→ **PROBLEM TO WORK ON**: Leaving out every picture, retype the lines below from the top through the one that contains "PI = math.pi".

[START OF SUPPLIED MATERIAL]

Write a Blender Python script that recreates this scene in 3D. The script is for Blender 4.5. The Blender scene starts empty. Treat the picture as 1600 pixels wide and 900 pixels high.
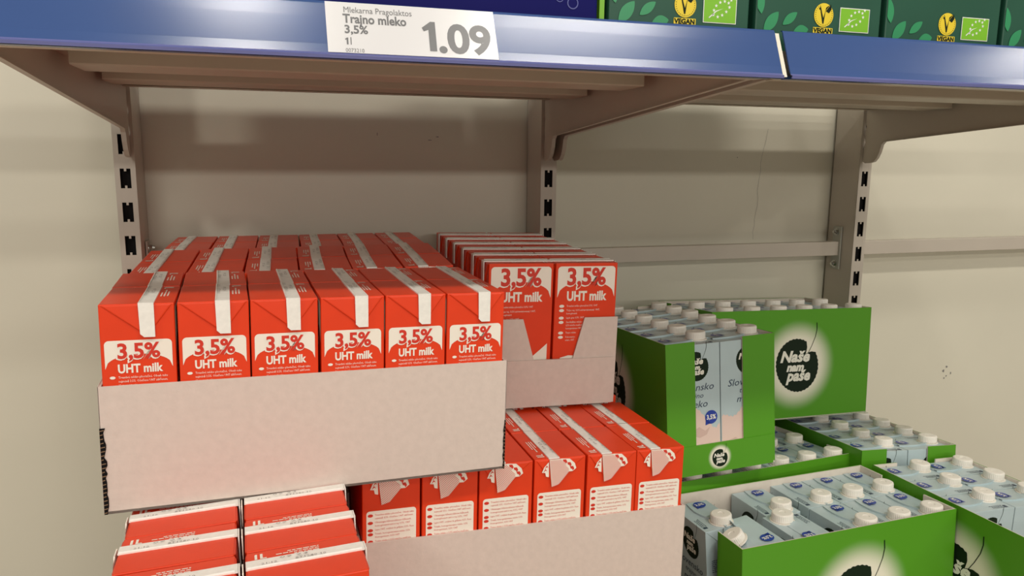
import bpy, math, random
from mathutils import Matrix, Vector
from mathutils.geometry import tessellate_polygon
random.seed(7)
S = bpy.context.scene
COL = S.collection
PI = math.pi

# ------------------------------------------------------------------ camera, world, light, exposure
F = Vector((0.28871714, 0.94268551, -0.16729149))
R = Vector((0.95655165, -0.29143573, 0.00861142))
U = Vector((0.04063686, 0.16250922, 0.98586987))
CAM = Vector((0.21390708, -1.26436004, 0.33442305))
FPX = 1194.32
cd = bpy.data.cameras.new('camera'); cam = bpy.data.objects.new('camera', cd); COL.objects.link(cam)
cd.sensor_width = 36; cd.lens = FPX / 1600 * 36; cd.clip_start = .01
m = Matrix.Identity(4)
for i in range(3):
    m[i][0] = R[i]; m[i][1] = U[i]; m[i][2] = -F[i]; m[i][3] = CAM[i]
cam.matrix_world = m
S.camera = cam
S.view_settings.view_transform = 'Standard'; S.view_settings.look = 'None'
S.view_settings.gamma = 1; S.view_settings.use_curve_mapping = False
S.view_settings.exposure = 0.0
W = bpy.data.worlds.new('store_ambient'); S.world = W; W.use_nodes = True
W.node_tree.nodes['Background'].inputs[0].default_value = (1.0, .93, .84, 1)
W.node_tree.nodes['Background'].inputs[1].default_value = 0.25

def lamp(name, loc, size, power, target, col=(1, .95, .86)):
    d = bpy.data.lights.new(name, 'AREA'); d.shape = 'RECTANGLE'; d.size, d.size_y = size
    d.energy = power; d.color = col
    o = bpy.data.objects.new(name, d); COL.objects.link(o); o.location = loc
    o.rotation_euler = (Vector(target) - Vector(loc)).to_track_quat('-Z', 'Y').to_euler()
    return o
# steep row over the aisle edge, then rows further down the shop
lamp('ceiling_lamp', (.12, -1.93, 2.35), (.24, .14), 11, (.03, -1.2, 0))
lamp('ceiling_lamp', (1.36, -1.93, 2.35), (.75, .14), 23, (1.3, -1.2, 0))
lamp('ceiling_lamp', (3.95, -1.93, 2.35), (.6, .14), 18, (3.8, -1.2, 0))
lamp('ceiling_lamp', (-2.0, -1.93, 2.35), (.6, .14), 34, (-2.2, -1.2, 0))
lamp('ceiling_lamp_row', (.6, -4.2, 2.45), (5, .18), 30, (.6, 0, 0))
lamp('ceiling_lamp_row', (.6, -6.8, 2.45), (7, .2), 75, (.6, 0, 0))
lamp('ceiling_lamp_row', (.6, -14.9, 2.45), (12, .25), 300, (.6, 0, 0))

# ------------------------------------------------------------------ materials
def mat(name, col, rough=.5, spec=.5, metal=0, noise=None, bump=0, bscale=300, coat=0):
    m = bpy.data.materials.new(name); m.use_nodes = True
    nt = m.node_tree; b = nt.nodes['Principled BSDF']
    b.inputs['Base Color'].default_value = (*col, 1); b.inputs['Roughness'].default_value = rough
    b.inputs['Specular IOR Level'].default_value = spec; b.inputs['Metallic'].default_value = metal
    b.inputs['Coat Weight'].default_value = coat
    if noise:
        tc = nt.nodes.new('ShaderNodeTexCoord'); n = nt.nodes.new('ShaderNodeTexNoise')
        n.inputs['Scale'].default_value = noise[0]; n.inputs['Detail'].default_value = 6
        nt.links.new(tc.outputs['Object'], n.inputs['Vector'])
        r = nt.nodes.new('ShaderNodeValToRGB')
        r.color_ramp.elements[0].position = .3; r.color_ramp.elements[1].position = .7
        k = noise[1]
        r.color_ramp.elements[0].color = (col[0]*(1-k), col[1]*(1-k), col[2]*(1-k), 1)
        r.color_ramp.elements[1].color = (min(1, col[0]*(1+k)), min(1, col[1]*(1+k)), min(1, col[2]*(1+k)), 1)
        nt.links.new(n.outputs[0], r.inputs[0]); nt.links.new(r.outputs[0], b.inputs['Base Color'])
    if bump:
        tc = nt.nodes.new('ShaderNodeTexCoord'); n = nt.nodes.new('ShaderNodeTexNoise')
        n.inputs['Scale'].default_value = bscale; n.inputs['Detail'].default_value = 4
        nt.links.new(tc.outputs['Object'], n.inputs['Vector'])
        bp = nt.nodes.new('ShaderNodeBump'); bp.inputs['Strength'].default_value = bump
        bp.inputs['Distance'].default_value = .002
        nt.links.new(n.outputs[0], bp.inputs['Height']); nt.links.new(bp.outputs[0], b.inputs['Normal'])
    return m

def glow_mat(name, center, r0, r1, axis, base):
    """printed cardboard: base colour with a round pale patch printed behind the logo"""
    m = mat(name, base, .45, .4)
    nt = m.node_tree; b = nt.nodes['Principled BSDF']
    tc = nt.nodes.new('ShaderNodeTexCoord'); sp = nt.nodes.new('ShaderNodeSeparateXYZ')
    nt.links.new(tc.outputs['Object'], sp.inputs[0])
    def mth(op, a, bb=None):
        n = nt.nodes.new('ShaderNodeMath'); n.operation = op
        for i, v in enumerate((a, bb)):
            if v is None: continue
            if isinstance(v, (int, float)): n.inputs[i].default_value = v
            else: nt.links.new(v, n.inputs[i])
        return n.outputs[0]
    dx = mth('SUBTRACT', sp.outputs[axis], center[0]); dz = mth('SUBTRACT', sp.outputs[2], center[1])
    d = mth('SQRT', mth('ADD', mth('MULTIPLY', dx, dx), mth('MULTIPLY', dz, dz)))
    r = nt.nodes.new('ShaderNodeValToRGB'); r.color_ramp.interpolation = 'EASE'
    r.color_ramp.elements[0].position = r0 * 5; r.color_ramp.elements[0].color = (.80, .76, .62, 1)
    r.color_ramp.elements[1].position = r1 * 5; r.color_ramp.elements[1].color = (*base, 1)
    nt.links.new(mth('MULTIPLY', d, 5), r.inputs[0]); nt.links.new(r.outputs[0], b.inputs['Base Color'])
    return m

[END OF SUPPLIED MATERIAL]

→ **WORKED ANSWER**:
Write a Blender Python script that recreates this scene in 3D. The script is for Blender 4.5. The Blender scene starts empty. Treat the picture as 1600 pixels wide and 900 pixels high.
import bpy, math, random
from mathutils import Matrix, Vector
from mathutils.geometry import tessellate_polygon
random.seed(7)
S = bpy.context.scene
COL = S.collection
PI = math.pi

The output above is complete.